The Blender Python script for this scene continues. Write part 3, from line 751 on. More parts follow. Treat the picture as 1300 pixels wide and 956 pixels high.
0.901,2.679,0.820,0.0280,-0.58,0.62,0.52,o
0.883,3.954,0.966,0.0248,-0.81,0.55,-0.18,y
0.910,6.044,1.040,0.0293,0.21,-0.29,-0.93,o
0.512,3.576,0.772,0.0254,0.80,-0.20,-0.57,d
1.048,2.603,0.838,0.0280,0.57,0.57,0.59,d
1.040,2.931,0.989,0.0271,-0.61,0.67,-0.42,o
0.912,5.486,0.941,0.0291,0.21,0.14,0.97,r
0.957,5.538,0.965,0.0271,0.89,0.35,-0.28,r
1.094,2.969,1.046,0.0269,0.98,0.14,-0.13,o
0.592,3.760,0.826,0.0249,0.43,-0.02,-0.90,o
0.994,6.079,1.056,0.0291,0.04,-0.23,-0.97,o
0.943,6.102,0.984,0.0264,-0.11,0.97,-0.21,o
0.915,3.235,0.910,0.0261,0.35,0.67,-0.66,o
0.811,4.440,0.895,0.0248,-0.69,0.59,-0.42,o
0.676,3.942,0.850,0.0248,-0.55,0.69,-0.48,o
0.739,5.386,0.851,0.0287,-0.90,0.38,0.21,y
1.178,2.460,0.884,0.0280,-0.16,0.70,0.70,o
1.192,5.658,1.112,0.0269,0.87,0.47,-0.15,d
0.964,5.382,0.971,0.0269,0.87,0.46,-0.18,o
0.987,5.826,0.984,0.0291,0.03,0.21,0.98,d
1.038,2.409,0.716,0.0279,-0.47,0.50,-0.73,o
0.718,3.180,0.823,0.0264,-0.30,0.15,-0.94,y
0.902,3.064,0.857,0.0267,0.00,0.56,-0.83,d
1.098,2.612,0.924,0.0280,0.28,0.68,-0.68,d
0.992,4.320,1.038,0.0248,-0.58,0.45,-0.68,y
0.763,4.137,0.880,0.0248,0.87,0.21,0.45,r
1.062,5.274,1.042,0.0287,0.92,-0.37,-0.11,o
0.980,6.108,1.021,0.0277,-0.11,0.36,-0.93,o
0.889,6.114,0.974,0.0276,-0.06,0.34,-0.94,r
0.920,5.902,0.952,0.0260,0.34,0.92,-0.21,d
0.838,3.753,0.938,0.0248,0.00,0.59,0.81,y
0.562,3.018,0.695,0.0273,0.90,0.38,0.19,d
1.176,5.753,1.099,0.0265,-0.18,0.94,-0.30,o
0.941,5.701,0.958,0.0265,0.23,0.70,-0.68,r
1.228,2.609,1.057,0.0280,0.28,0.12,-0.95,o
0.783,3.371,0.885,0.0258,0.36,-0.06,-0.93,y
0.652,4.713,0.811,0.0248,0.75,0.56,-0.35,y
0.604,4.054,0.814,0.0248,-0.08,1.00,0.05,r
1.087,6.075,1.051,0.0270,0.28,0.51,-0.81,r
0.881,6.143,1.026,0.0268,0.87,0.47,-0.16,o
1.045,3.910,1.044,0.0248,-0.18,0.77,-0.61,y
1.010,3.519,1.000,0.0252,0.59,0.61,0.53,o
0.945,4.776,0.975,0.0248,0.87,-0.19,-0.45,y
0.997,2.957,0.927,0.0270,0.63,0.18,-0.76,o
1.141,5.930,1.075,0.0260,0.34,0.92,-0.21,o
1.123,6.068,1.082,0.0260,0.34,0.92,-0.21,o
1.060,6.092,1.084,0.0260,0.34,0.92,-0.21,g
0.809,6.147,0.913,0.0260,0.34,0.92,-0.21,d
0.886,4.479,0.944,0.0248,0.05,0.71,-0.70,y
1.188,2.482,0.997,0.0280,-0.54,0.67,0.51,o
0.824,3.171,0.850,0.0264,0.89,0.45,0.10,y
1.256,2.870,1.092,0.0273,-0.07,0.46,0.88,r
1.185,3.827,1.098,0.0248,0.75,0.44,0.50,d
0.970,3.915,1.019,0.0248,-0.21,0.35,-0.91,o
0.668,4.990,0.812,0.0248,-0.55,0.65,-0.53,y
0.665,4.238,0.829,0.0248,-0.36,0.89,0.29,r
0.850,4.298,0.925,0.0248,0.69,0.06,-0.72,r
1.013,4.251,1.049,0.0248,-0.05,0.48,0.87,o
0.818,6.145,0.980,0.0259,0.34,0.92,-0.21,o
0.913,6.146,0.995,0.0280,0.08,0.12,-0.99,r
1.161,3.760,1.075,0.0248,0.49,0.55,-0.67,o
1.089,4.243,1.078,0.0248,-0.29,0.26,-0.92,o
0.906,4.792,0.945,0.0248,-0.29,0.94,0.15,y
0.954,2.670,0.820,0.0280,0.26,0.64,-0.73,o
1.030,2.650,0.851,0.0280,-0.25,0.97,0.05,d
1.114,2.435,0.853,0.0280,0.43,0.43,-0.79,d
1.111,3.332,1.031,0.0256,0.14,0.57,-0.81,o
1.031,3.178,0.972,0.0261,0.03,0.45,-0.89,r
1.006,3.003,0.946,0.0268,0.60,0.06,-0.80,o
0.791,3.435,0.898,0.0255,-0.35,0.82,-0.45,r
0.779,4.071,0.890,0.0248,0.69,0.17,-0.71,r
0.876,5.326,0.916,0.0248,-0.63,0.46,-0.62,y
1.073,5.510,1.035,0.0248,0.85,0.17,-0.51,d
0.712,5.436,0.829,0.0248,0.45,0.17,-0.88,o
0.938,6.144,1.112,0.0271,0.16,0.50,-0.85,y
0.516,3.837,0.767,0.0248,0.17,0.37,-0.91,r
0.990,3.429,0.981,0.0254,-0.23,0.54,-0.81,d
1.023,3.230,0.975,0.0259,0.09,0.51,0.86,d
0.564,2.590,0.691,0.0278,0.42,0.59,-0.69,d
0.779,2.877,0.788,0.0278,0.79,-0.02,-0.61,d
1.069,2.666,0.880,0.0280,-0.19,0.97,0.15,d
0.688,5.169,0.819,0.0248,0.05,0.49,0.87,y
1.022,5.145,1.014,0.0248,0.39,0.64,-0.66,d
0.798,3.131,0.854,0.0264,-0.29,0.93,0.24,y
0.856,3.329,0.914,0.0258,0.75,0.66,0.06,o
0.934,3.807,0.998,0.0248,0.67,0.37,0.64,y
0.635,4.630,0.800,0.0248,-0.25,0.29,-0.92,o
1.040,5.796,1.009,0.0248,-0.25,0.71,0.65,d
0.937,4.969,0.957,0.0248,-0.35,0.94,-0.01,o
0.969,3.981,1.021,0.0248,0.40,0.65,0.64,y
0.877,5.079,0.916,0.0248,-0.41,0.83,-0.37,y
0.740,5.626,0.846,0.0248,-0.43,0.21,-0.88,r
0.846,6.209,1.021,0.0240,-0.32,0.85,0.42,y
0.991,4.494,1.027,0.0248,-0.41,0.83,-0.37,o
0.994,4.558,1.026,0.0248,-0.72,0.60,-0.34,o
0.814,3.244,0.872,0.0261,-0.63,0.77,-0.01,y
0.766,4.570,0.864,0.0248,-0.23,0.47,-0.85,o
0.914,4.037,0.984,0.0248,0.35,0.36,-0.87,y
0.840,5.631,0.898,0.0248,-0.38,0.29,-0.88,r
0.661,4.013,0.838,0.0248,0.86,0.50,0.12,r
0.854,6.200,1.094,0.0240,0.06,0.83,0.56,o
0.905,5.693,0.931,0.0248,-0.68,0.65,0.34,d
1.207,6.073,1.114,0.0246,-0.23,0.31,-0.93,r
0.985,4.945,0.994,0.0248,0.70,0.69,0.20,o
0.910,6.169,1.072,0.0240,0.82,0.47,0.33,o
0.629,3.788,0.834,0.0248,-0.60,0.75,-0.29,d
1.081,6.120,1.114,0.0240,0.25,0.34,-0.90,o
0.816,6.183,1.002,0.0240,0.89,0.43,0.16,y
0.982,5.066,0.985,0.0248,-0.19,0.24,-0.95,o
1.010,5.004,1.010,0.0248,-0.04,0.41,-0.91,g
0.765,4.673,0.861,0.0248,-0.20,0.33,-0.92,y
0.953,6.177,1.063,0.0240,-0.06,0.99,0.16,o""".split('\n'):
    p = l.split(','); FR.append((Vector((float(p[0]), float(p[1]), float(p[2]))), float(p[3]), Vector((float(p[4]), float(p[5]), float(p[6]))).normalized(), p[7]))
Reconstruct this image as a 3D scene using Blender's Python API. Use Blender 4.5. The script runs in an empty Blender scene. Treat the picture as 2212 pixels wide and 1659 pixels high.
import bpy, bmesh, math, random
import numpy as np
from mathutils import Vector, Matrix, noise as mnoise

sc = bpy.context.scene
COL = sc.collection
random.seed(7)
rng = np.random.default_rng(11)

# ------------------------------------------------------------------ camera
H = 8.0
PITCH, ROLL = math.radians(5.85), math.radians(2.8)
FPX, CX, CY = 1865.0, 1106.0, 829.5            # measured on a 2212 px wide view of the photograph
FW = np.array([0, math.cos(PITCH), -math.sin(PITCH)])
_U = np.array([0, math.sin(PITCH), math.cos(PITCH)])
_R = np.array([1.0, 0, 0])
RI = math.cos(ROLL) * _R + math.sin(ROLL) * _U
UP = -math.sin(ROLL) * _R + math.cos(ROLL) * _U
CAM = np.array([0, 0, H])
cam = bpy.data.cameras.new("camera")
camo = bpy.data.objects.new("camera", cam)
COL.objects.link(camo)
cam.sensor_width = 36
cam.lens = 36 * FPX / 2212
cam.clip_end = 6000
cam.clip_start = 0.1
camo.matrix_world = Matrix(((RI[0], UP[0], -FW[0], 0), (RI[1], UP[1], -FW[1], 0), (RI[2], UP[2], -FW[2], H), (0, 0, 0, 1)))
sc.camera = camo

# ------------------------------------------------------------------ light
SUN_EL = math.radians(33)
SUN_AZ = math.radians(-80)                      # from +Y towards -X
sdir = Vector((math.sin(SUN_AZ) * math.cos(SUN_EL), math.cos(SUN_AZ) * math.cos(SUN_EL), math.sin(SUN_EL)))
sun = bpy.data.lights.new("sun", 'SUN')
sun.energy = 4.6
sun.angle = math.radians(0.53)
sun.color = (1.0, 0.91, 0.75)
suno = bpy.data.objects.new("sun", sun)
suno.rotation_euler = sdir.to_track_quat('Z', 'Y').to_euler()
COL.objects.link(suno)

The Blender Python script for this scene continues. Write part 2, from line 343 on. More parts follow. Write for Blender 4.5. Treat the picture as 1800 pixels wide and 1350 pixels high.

_ _ _

**Stated task**
Above are the entries. Quote exactly the lines from the one bearing "Reconstruct this image" through the one bearing "rng = np.random.default_rng(11)".

**Output for this task**
Reconstruct this image as a 3D scene using Blender's Python API. Use Blender 4.5. The script runs in an empty Blender scene. Treat the picture as 2212 pixels wide and 1659 pixels high.
import bpy, bmesh, math, random
import numpy as np
from mathutils import Vector, Matrix, noise as mnoise

sc = bpy.context.scene
COL = sc.collection
random.seed(7)
rng = np.random.default_rng(11)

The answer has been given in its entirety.